You need to have a minimum of 60 megabytes free on your hard drive for a bare-bones Linux installation. A more reasonable estimate is around 250 megabytes, and a complete installation takes up around 600 megabytes. This section takes you through the creation of space on your hard drive by showing you how it would be done on a fictional 1GB hard drive with 1024 cylinders. The drive has 600MB of space free.

JUST A MINUTE
When looking at the data on the hard disk drive listed in the BIOS, you should have seen some items like Cylinders, Heads, and Sectors. The only important number here is Cylinders—they are the building blocks of partitions. If you partition half of the fictional hard drive mentioned in the preceding paragraph, you would be setting aside 512 cylinders for use.

To diagram how you want to layout the OS on the machine, the first step is to write down what's already on the hard drive(s), what cylinders those partitions cover, and what can be moved. Figure 1.2 shows the current configuration of the fictional drive as well as the planned configuration.

Figure 1.2.
Current and planned
configuration of the
fictional hard drive.


Using fips to Create Space

This example begins with a drive with one partition covering cylinders 1 to 1024. The goal is to shrink the first partition down to half its current size and create a new extended partition in the vacated space.

Page 10

CAUTION
It's always a good idea to backup your data before you change anything on your hard drive. Losing all of your data can be costly.

fips is located on the CD-ROM that comes with this book. First, read the documentation on the CD-ROM in the \DOSUTILS directory. It gives detailed instructions and may cover questions you have. Second, back up the data on the hard drive if at all possible (and verify the backup to make sure it worked).
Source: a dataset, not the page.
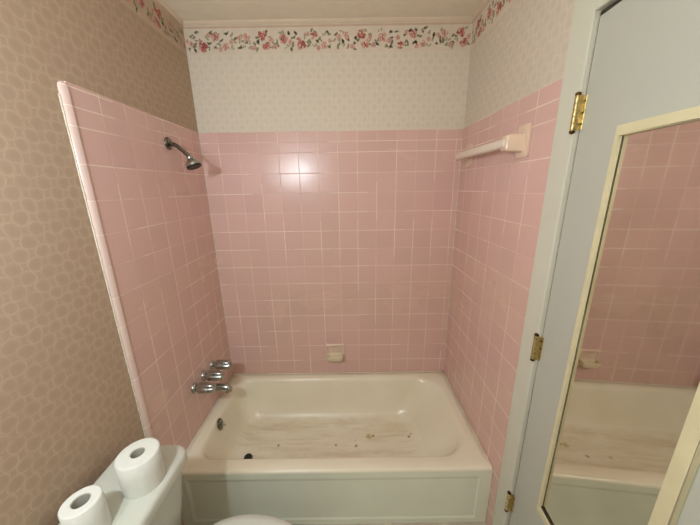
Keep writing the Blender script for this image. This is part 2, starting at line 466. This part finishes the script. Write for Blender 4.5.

Third, copy the fips.exe program from the \DOSUTILS directory to the bootable floppy you created earlier in the hour.

fips works by reallocating the free space at the end of your drive. So the next step is to defragment your drive. Windows 95 comes with Disk Defragmenter in its System Tools. Users of DOS need to find another tool such as the Norton Utilities. In this example, defragmenting ensures all 600MB of free space on the fictional drive is at the end.

Once the defragmentation is done, you are ready to resize the partition. Restart the machine using the bootable floppy, and at the DOS prompt run the fips command.

CAUTION
Be sure you have read the fips documentation located on the CD before you begin.

After you have finished resizing your partition, remove the floppy and reboot your machine. If all went well, your existing operating system should boot up and be ready to go.